The US political system, together with the vast sums spent by the two main parties, means that the Alt-Right has had little electoral success. It is mainly an online movement, setting up its own websites, making great use of social media, trolling people with other ideas and seeking to influence others. It has been open to doxing, where the real-world identities of anonymous Alt-Right bloggers and contributors are revealed by opponents, which often causes problems for them. Its informal nature means it is impossible to say how many supporters or sympathisers it has, though its core advocates are fortunately fairly few in number.

The main example of Alt-Right activism that was not online was the ‘Unite the Right’ rally in Charlottesville, Virginia in August 2017. This became very violent, with many protesting in opposition, and one counter-protester was killed when a car was driven into a group of them.

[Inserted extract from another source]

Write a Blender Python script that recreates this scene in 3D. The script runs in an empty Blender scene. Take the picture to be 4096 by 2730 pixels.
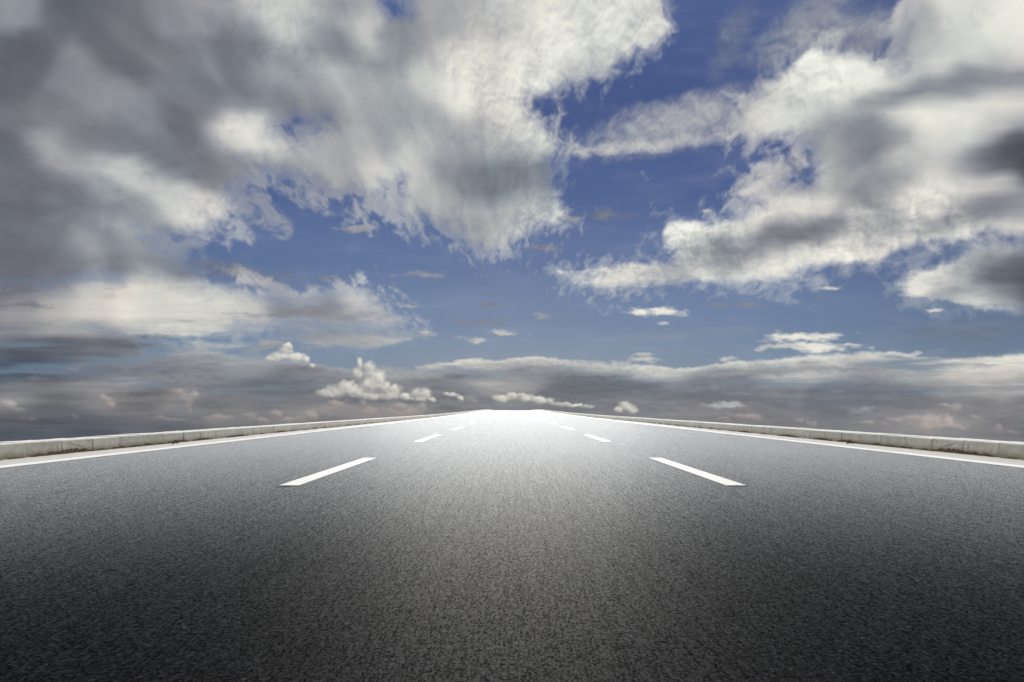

The rally clearly harmed the Alt-Right’s reputation, though Donald Trump claimed that both sides shared responsibility for what happened.

Hawley gives a fairly thorough account of the various influences on the Alt-Right, their links to European organisations and their differences from mainstream conservatives. However, what the book lacks is much description and analysis of their ideas and aims. Presumably this is because, as he says, they do not ‘offer a coherent or well-developed set of policy proposals’. But some more discussion of the views of its main figures, beyond the brief descriptions given, would have been helpful.